Looking ahead, demand for cement appears to remain strong, with a range of construction and national infrastructure projects under way or in the pipeline (see overview). According to N’Goh, cement consumption has been growing between 8% and 10% annually in recent times, and is forecast to continue to expand at a similar rate in coming years, as projects under government initiatives take form.
Capacity Increase
Imports to supply projects are set to fall in the near future, though, as hurdles at the port and transporter level dissipate and new capacity at local facilities come online to boost national production. One of the country’s major producers, Moroccan firm Les Ciments de l’Afrique, opened a 1m-tonne per annum (tpa) facility in San Pedro in November 2017, built at a cost of CFA35bn (€52.5m). Capacity at the plant will be expandable to 2m tpa in the future. The firm announced plans to follow this in 2019 with another plant in Bouaké, with an initial capacity of 500,0000 tpa, expandable to 1m tpa. The cost of that facility is estimated at CFA25bn (€37.5m). The company has been rapidly growing its local production, having launched its first facility in Côte d’Ivoire in 2013 at Abidjan, which had an initial capacity of 500,000 tpa. This figure was doubled to 1m tpa in June 2016.
LafargeHolcim Côte d’Ivoire has also been stepping up its production capacity. In May 2017 the firm acquired a new grinder, bought at a cost of CFA15bn (€22.5m), which has doubled maximum output at its factory in Abidjan from 1m tpa to 2m tpa. Furthermore, in August 2016 Nigerian firm Dangote Cement announced plans to build a 3m-tpa grinding plant. However, industry figures told OBG in mid-2017 that it was unclear if construction of the plant was going ahead.

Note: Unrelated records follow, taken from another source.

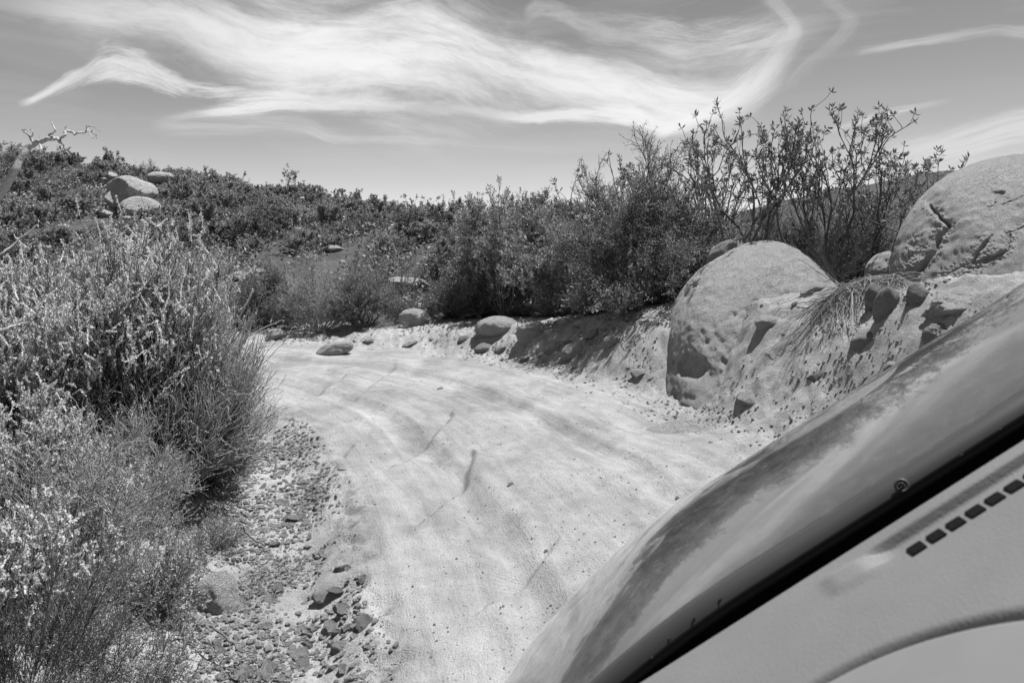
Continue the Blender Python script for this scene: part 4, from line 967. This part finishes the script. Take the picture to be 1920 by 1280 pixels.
# dead branches
def branch(name, paths, label, mat=M_WOOD, cat='dead branch', d=6.5):
    """paths: list of (part name, [(px,py,extra depth)], r0, r1)"""
    root = None
    for nm, pts, r0, r1 in paths:
        q = np.array([P(a, b, d+e) for a, b, e in pts]); q = resample(q, 5)
        if root is None: c0 = q[0].copy(); root = empty(name, c0, label=label, cat=cat)
        rr = np.random.default_rng(len(pts)+abs(int(pts[0][0]))); q = q+rr.normal(size=q.shape)*.004
        g = Geo(); g.tubes((q-c0)[None], r0, r1, 8); obj(nm, g.mesh(nm, mat, True), root)
branch('dead_branch', [('limb', [(-120,620,0),(-70,500,0),(-25,405,.1),(0,362,.1),(22,330,.1),(42,292,.15),(62,272,.2),(80,264,.2),(98,260,.2),(112,261,.25)], .050, .015),
    ('fork', [(112,261,.25),(120,254,.25),(124,246,.3),(140,250,.3),(160,247,.35),(172,246,.4)], .014, .006),
    ('twig', [(172,246,.4),(178,252,.4),(183,260,.45)], .006, .002), ('twig', [(162,247,.35),(168,238,.4),(178,240,.4),(187,246,.45)], .006, .002), ('twig', [(160,247,.35),(164,236,.3),(170,236,.3)], .005, .002), ('twig', [(166,247,.35),(172,256,.3),(176,260,.3)], .004, .002),
    ('twig', [(62,272,.2),(57,258,.2),(50,250,.15),(43,243,.15),(52,244,.15)], .011, .003), ('twig', [(58,260,.2),(61,248,.2),(58,242,.2)], .007, .003),
    ('twig', [(88,262,.2),(94,252,.2),(103,245,.2),(98,232,.25),(96,228,.25)], .010, .003), ('twig', [(124,246,.3),(123,240,.3),(125,236,.3)], .006, .002),
    ('twig', [(108,262,.25),(116,268,.25),(122,280,.3),(130,290,.3),(134,294,.3)], .009, .002), ('twig', [(110,264,.25),(109,276,.2),(114,284,.2)], .006, .002), ('twig', [(122,280,.3),(120,290,.3)], .004, .002),
    ('twig', [(74,266,.2),(77,278,.1),(78,283,.1)], .011, .005), ('twig', [(78,264,.2),(73,252,.2)], .004, .002)],
    'bleached crooked dead branch reaching up against the sky')
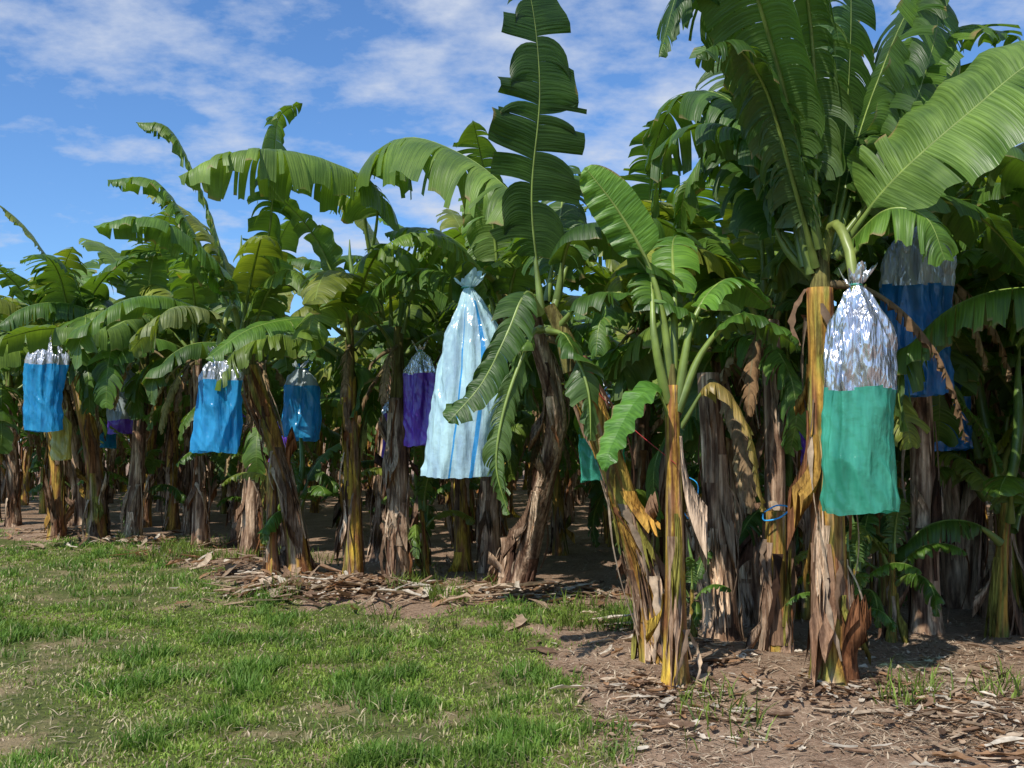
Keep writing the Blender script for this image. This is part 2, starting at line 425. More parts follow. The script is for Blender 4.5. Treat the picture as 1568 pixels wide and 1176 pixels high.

According to the Association of Cement Producers of Côte d’Ivoire, the country’s annual cement demand is around 3.6m tones, while production capacity reached 4.15m tones in 2017 as a result of the expansions. While recent projects may prove sufficient in reducing the pressure on availability and bringing down cement prices, N’Goh told OBG he believes a price war is likely to occur in 2018, as the capacity upgrades push supply ahead of demand for the first time in several years.